You could go online and find a huge number of sample social media policy templates. Some of these are a few paragraphs and some are more than ten pages long. While these samples might provide a good starting point, your social media policy must strike the right balance between allowed use and restrictions that fit your company culture and how you currently use, or intend to use, social media.

At a minimum, in preparing an effective social media policy, you need to consider the following:

1. If your company is using social media for marketing purposes, someone needs to be responsible for managing and participating in social media. If your company has a Facebook page, you need to control who posts there, what gets posted, and any comments.

2. Establish ground rules for employee participation in social media. What employees do on their own time is their thing. But, when they do anything that identifies them as your employee, or make references to work-related topics, reasonable controls are both necessary and appropriate. Employees need to be reminded that confidential, proprietary, and non-released company information cannot appear in social media. For publically held companies, nothing can appear in social media that could impact share prices. Disparaging comments about the company or competitors, untruthful statements, comments about illegal drug use, or offensive pictures or comments will all reflect badly on the employer and might result in liability.

3. Consider monitoring the social media space.

4. Control who can speak for the company to the media.

5. Prohibit the use of company equipment for personal social media sites.

6. Prevent use of the company logo or trademark on personal sites.

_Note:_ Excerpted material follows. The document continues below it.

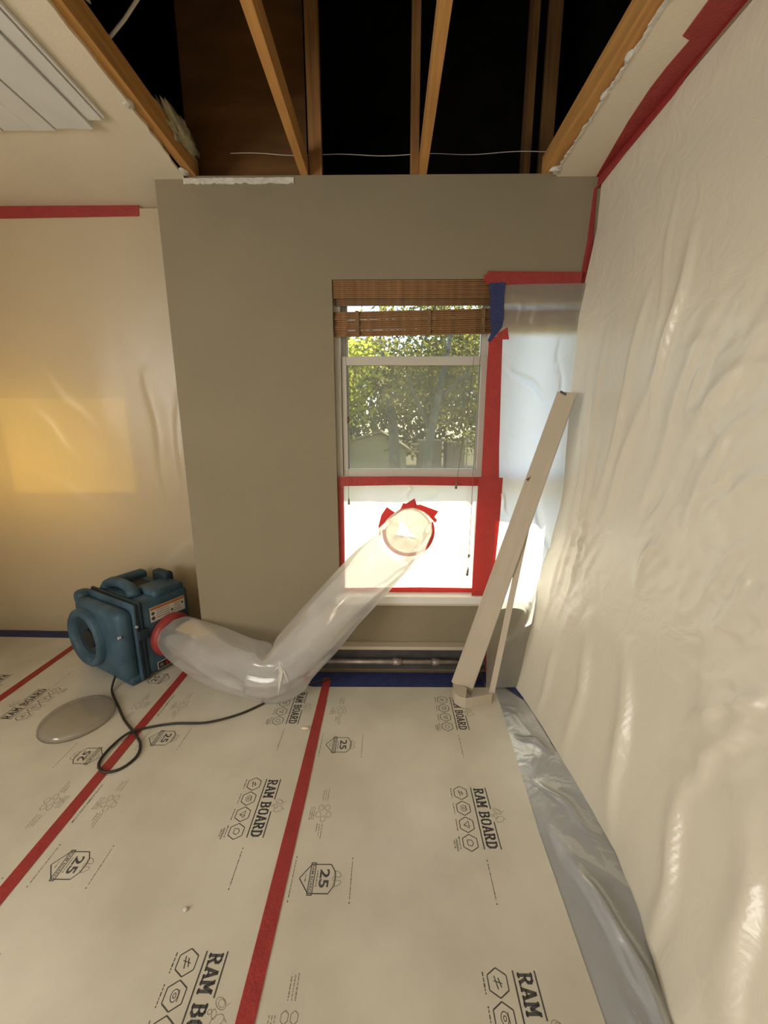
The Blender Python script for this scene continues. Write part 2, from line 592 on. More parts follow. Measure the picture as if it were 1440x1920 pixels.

While employers need to have appropriate restrictions on social media use, those restrictions cannot be so broad that they infringe on the organizational rights of employees. The NLRB has issued a lengthy report warning employers that their social media policies cannot preclude employees from participating in concerted activities. As a result, it is permissible for employees to communicate with each other on matters such as wages and working conditions using social media just as if they were talking with each other over a beer after work.

This mandates that social media policies contain properly crafted disclaimers stating that nothing in the social media policy is intended to prohibit employees from exercising their rights under any law.

The legal principles that will be applied to social networking are still in their formative stages. As a result, no one can predict with certainty where all of the lines will end up being drawn. However, some matters are relatively clear. You do not have to tolerate employees sharing proprietary information, or trade secrets, on social media any more than you would tolerate an employee publishing such matters in the newspaper. You do not have to look the other way when an employee says disparaging things about their employer. Just make sure you have clear and legally permissible protections in place.